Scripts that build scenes
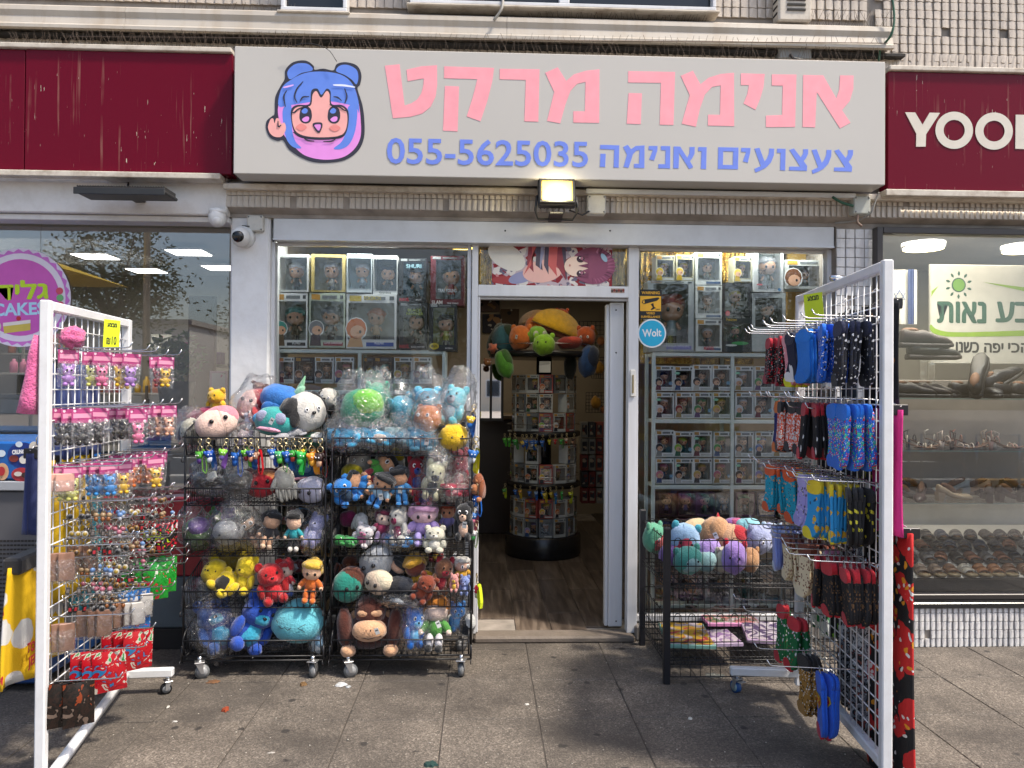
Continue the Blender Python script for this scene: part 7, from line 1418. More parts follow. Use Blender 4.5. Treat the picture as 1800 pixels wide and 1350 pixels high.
# red cooler with white swirl behind the squishy rack
a, b, c, d = prect(248, 870, 330, 1002, 4.66); RED = M('soft_drink_red', (.32, .006, .02), .3, var=.08)
t = thing('drinks_cooler', 'red drinks cooler with white swirl standing behind the basket rack', 'cooler', ((a+b)/2, 4.62, 0), world=True)
b2 = at(395, 900, 4.6).x; q = MB(); q.bbox(a-.25, b2, 4.50, 4.60, c, d, RED, .01); q.build('panel', t); q = MB(); q.bbox(a-.25, b2, 4.505, 4.60, .12, c-.003, M('cooler_base', (.10, .13, .15), .5), .01); q.bbox(a-.25, b2, 4.505, 4.60, .0, .118, DARK); q.build('base', t)
q = MB(); L = [(250, 880), (275, 873), (300, 868), (330, 868)]
for L, w in (([(255, 885), (272, 876), (300, 872), (335, 870)], 2.5), ([(296, 945), (302, 958), (314, 966), (322, 975)], 2), ([(292, 965), (300, 972), (305, 985)], 1.6), ([(308, 940), (316, 952), (326, 956)], 2)):
    P = smooth_open([at(x, y, 4.497) for x, y in L])
    q = MB()
    for i in range(len(P)-1): q.add([P[i]+Vector((0, 0, -w*.0034)), P[i+1]+Vector((0, 0, -w*.0034)), P[i+1]+Vector((0, 0, w*.0034)), P[i]+Vector((0, 0, w*.0034))], [(0, 1, 2, 3)], prt('#c4b0b4'))
    q.build('swirl', t)
# ---------------- toy shop: carousel and walls ----------------
cx, cy0 = at(955, 960, 6.9).x, 6.95
t = thing('carousel', 'black rotating display stand with three tiers inside the doorway', 'display stand', (cx, cy0, .03), world=True)
BLKP = M('black_gloss_board', (.012, .012, .014), .25, var=.1)
lv = [az(955, 948, 6.6), az(955, 852, 6.6), az(955, 760, 6.6), az(955, 617, 6.6)]
q = MB(); q.lathe([(0, .03), (.33, .03), (.34, .05), (.34, lv[0]-.01), (.33, lv[0]), (0, lv[0])], (cx, cy0, 0), BLKP, 36); q.build('drum', t)
q = MB(); q.cyl((cx, cy0, lv[0]), (cx, cy0, lv[3]), .07, BLKP, 16); q.build('column', t)
for z, r_ in ((lv[1], .33), (lv[2], .33), (lv[3], .50)):
    q = MB(); q.lathe([(0, z-.05), (r_-.02, z-.05), (r_, z-.04), (r_, z-.005), (r_-.01, z), (0, z)], (cx, cy0, 0), BLKP, 36); q.tube([(cx+math.cos(2*PI*i/36)*r_, cy0+math.sin(2*PI*i/36)*r_, z+.06) for i in range(37)], .003, CHROME, 5, cap=False); q.build('tray', t)
nb = 0
hcol = list(HAIRC)
for li, (z, rowsn, r_) in enumerate(((lv[0], 2, .25), (lv[1], 2, .25), (lv[2], 3, .24))):
    for rw in range(rowsn):
        n = 7
        for i in range(n):
            a = -PI/2+(i-(n-1)/2)*.44; 
            if (li == 1 and (rw, i) in ((1, 1), (1, 3))) or (rr.random() < .1 and rw > 0): continue
            c = Vector((cx+math.cos(a)*r_, cy0+math.sin(a)*r_, z+.001+rw*.168)); h_ = .16
            o = fbox(-.058, .058, 0, h_, -.045, .09, f'boxed figure, {ORD[i]} along the {["lower","upper","topmost"][rw]} row of the {["bottom","middle","top"][li]} carousel tier', hair=rr.choice(hcol), shirt=rr.choice(SHIRT), frame=rr.choice(['#b9bcba', '#aeb2b0', '#c2c2be', '#6a6f74', '#a8504a']), inside='#3a3b3c', group='boxed figures on the carousel', mini=rr.random() < .7)
            # fbox built around its own origin: move it onto the tray
            base = Vector(o['_o'])
            for ch in o.children: pass
            o.location = c; o.rotation_euler = (0, 0, a+PI/2+rr.uniform(-.12, .12))
            nb += 1
for i, (px, py, a, b, s_, nm) in enumerate([(887, 762, '#4fae3a', '#4fae3a', '#4fae3a', 'green'), (897, 762, '#58b030', '#2a7a30', '#4fae3a', 'lime'), (905, 762, '#3a9a4a', '#2a7a30', '#3a9a3a', 'leaf green'), (918, 764, '#c8a82a', '#1f4fa0', '#c8b02a', 'yellow'), (926, 764, '#1f5fb0', '#1f5fb0', '#1f5fb0', 'blue'), (934, 764, '#1f5fb0', '#c0c8d0', '#1f5fb0', 'blue and white'), (944, 764, '#2a60a8', '#c8a82a', '#2a60a8', 'blue and yellow'), (954, 764, '#1f5fb0', '#2060a8', '#1f5fb0', 'royal blue'), (966, 764, '#c8c02a', '#c8c02a', '#c8c02a', 'lemon'), (976, 764, '#a81c24', '#a81c24', '#a81c24', 'red'), (988, 763, '#3a9a3a', '#3a9a3a', '#3a9a3a', 'green, doorward'), (996, 762, '#c8b0a0', '#a82020', '#c8a080', 'cream and red'), (1010, 762, '#3a2420', '#c8a080', '#8a2020', 'dark'),
        (888, 850, '#3a8a3a', '#a8a830', '#a8c02a', 'green and yellow'), (905, 852, '#2a60a8', '#2a60a8', '#1f5fb0', 'blue'), (915, 853, '#c88a2a', '#c8a830', '#c8a830', 'amber'), (932, 855, '#1f5fb0', '#1a4a90', '#1f5fb0', 'blue'), (944, 856, '#7a9ac0', '#2a60a8', '#1f5fb0', 'pale blue'), (952, 856, '#2a60a8', '#2a60a8', '#1f5fb0', 'deep blue'), (959, 857, '#c8b02a', '#c8b02a', '#c8b02a', 'yellow'), (967, 857, '#b8a028', '#b8a028', '#c8b02a', 'gold'), (978, 856, '#1f5fb0', '#3a8ab0', '#1f7ab0', 'blue and teal'), (989, 856, '#3aa84a', '#3aa84a', '#3aa84a', 'bright green'), (1006, 854, '#b8c02a', '#3a2a24', '#b8c02a', 'lime and brown')]):
    charm(px, py, 6.58, a, b, s_, f'{nm} keychain, {ORD[(i if i < 13 else i-13)]} along the {"upper" if i < 13 else "lower"} carousel tray', .55, group='keychains on the carousel')
for e_ in [('plain', 886, 600, 44, 60, 6.8, ['#2a5a66', '#1c3018'], 'teal and dark green plush at the end of the carousel top', {}), ('plain', 874, 598, 30, 64, 6.9, ['#1c3016', '#14240f'], 'dark green leaf like plush hanging off the carousel top', dict(rot=20)), ('ball', 915, 594, 44, 44, 6.6, ['#b8601a', '#b8601a'], 'orange round plush with white label on the carousel top', dict(tg=True)), ('plain', 942, 576, 44, 40, 6.8, ['#b85f1c', '#c4681e'], 'larger orange plush behind the lime long nosed plush', {}), ('goggle', 945, 590, 34, 36, 6.55, ['#6a9a1c', '#a8a89c', '#6a9a1c'], 'lime green plush with pale eye patches, head', {}), ('ball', 956, 606, 40, 38, 6.42, ['#7aa81c', '#7aa81c'], 'lime green round nosed plush drooping over the tray', {}), ('wedge', 978, 575, 90, 48, 6.75, ['#c89a10', '#5a2a1a'], 'big yellow folded taco shaped cushion with dark filling', dict(rot=22)), ('wedge', 940, 562, 60, 26, 6.9, ['#b8864a', '#6a3a1c'], 'tan folded cushion at the top of the pile', dict(rot=-12)), ('ball', 988, 556, 26, 26, 6.85, ['#b84a1a', '#c8a84a'], 'red orange small plush on top of the yellow cushion', {}), ('ball', 1030, 592, 34, 36, 6.7, ['#a84a18', '#8a3a14'], 'rust orange plush at the doorleaf end of the tray', {}), ('plain', 1000, 603, 46, 22, 6.55, ['#7a2016', '#a83a24'], 'dark red plush lying on the tray edge', {}), ('star', 866, 612, 18, 20, 6.6, ['#c4684a'], 'coral star shaped plush hanging by the carousel', {}), ('ball', 857, 637, 15, 14, 6.6, ['#7a4a24', '#8a5a30'], 'tiny tan plush charm hanging at the carousel edge', {}), ('plain', 886, 640, 30, 52, 6.55, ['#4a8a26', '#2f5a1c'], 'green cap shaped plush hanging below the tray', dict(rot=-15)), ('plain', 1034, 635, 34, 56, 6.6, ['#123a6a', '#0a1a34'], 'dark blue hooded plush hanging below the tray', dict(rot=10)), ('plain', 1002, 645, 22, 44, 6.7, ['#10140f', '#0f1f14'], 'black and dark green plush hanging below the tray', {})]:
    kd, px, py, w, h, Y_, C, lb, op = e_; plush(kd, px, py, w, h, Y_, C, lb, group='plush toys on the carousel top', **op)
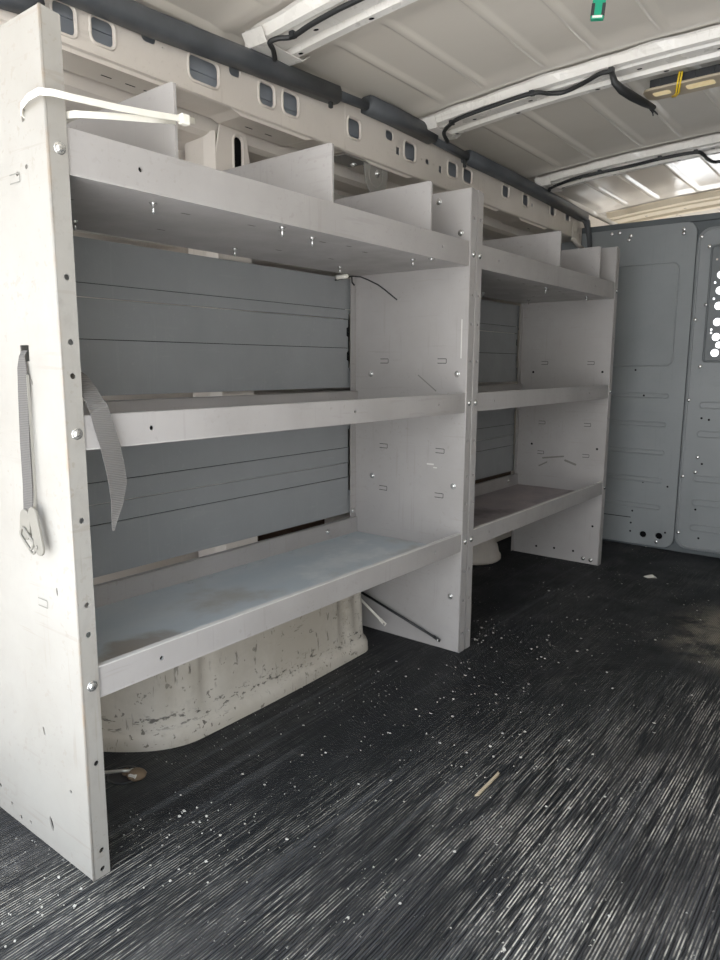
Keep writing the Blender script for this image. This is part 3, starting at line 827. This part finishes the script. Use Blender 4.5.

◆ What you are asked to do ◆
Take every line from the data above that holds "this" and copy it out.

◆ Written answer ◆
Continue the Blender Python script for this scene: part 7, from line 1418. More parts follow. Use Blender 4.5. Treat the picture as 1800 pixels wide and 1350 pixels high.
Keep writing the Blender script for this image. This is part 3, starting at line 827. This part finishes the script. Use Blender 4.5.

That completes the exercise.